Oseas 11, 1-4. 8c-9 ; Sal 79, 2ac y 3b. 15-16 ; san Mateo 10, 7-15
A un buen amigo -y mejor sacerdote-, que me aguanta a diario, le acaban de sacar una muela. Parece mentira la raíz que tienen las muelas, lo sensibles que son (y eso que sirven para triturar) y lo que se adentran en la carne. Para mí las muelas son ya un recuerdo de un feliz pasado y comprendo que para cualquiera que haya pasado esta experiencia los conceptos “dentista” y “potro de tortura” se asemejen cada día más. Creo que es por esto por lo que los adultos (que ya hemos pasado por el dentista), vemos a un infante que abre su boquita llena de dientes de leche y nos dice: “Mira, se me mueve un diente” y, agarrándoselo con dos dedos, lo mueve de un lugar a otro, a los mayores nos entra un sudor frío y una temblequera en las piernas. Pero los dientes de leche no duelen, no tienen raíces que profundicen en la carne y causen dolor. Es nuestro recuerdo del sufrimiento que nos han dado las muelas lo que hace que tememos que alguien bailotee sus dientes delante nuestro.
“Cuando Israel era joven, le amé.” “Cuando le llamaba, él se alejaba.” El pecado original es como los recuerdos de nuestros dolores de muelas: nos hacen desconfiar. Desconfiamos del amor de Dios, de la gratuidad de su cariño. Oímos sus llamadas, escuchamos su Palabra, “con ataduras humanas, con lazos de amor” nos atrae, pero no comprendemos, no acabamos de fiarnos. Pensamos que hay trampa, que algo se nos pedirá después y, como ante el trilero que nos promete una fortuna fácil, pasamos de largo y nos alejamos.
Aunque la teología nos diga que Dios es impasible (ni sufre ni padece) la lectura de hoy es entrañable: “Se me revuelve el corazón, se me conmueven las entrañas. No cederá el ardor de mi cólera.” Es como si Dios se “hiciese violencia” por amarnos aunque nosotros se lo agradezcamos tan poco, le huyamos como al dentista.
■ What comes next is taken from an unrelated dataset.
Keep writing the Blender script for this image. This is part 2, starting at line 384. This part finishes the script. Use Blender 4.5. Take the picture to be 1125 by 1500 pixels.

No nos damos cuenta de que nuestros dientes son de leche, como los de los niños pequeños, y que no nos va a doler. “Como el que levanta el yugo de la cerviz, me inclinaba y le daba de comer.” Las raíces del pecado no son profundas comparadas con la hondura del amor de Dios. Aunque algunos que se creen “mayores” tengan miedo al “dentista” no dejes que se contagie el miedo a Dios, no temas, no te hará daño, no hará falta ni una gota de anestesia, será un pequeño tirón que hará surgir algo más fuerte, más duradero, más útil.
“Lo que habéis recibido gratis, dadlo gratis.” Piensa sinceramente: ¿Qué tienes que no hayas recibido? ¿Cómo vas a temer al que te lo ha dado todo? ¿Cómo tener miedo de quien se muere (literalmente) por amarte? ¿Por qué preocuparte del “oro, la plata, la calderilla” cuando todo te es dado gratis? ¿Estás realmente en las manos de Dios?.
Sé que es difícil, nos cuesta confiar, pero se puede. ¿No querrás estar toda la eternidad con dolor de muelas?
María, tu madre, no dejará que nada te falte ni que nadie te haga daño, confía en ella y llegarás a Cristo. Imítala a ella y te entregarás completamente. Por cierto, voy a llamar al dentista ¡qué falta me hace!.